Blerg Bangers – April 5

Blerg Bangers – April 5


Every week we collect a new batch of songs for your listening pleasure – plus a classic that you should definitely know and love. Here’s this week’s Blerg Bangers:

 

Walken – ‘Eagle Eye’

The influence of fellow Brisbane grunge revivalists Violent Soho is pretty palpable through the sound of Walken’s latest single. However, despite their status as proteges, there’s an element of this new cut that suggests they’ve been able to surpass their more popular masters by achieving something VS have really struggled with – absorbing their influences and then actually reinterpreting them as their own sound. Pixies, Pumpkins, Nirvana – they float on the surface with Soho – whereas Walken have swallowed those essences and belched them out in their own misty green haze of break neck pop punk. And with every burp, it seems like these dudes are getting stronger – like a bunch of bong  of punching Hulks. It’s only a matter of time before we won’t be able to contain them any longer and they’ll smash the joint to smithereens.

The Pretty Littles – ‘Pride’

There’s an element to the brattiness of Melbourne’s The Pretty Littles that really pisses me off. Like the kind of irritation you get when you find out that your little brother has started a band using all your gear. And that that band not only doesn’t suck – they fucking rule. That scene from High Fidelity, where the record shop trio are sitting around listening to the demo tape the young skate punks recorded – collectively realising that they’re fucking geniuses – that’s the kind of pissed off I get when I hear these fuckers. But it doesn’t matter, because there are moments in ‘Pride’ that catipult me to a happy place – back to when I was a fan of mid-00s UK party garage rock (The Fratellis, Cajun Dance Party, and early Wombats all spring to mind), or drunkenly waltzing with the sloppiness / zero-fucks-given attitude of Australian pub rock records at their finest. The Pretty Littles still piss me off, but I’ll sing their songs loudly into schooner glasses all night long.

Olympia – ‘Smoke Signals’

I’ll openly admit that I didn’t think Olympia was “a thing” for the first few times I heard her. Her songwriting didn’t seize my attention and the combination of haircut and latex body suits lent me to think that there was something a bit gimmicky about her whole aesthetic – like Sia with a Jazzmaster. Smash cut to me catching ‘Smoke Signals’ ring out on the radio and I’ve become born again – a complete and whole-hearted devotee. There’s an indie rock queen bubbling just below the surface of those odd costume choices and those earlier, less formed tunes – and it’s staggeringly revealed on ‘Smoke Signals.’ This song could have been easily ripped from a Land Of Talk or Neko Case record, but there’s also a fragility and tenderness to her voice that reveals itself to be the one true element that separates Olympia from her contemporaries. This might just be the first few smoke signals, but there’s a big bonfire burning in her future.

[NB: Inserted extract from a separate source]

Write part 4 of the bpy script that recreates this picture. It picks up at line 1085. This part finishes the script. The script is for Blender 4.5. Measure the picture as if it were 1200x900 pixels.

Sturgill Simpson – ‘In Bloom’ (Nirvana cover)

A country artist… covering Nirvana. Sounds like an actual fucking nightmare. Instead what we’ve got on out hands is one of the most tender, gorgeous reinventions of a classic you’ll ever hear. And with the simple replacement of the lyrics “when I say” from the chorus with “to love someone” the entire context of the song is revolutionised. Nirvana’s original was always powerful, Simpson’s retake is heart-breaking. Couple with a composition that lands somewhere between Sufjan Stevens and Trampled By Turtles and you’ve got yourself a masterpiece.

Sleater Kinney – ‘No Cities To Love’

Is it a total dick move to nominate a song that is barely a year old as a “classic”? Well you can call me Richard because I have become unrelenting obsessed with the title-track from Sleater Kinney’s remarkable comeback record from 2015. The richness of the guitars, the smack of the drums, the plodding giant steps of the bass line, all swirling under Carrie Brownstein’s Debbie Harry-esque vocal acrobatics that are punk, rock, pop and indie all rolled into one unstoppable wrecking ball that plows into one side of your head, crashes through your skull, and blasts through the other side – your brain simultaneously crushed and captivated.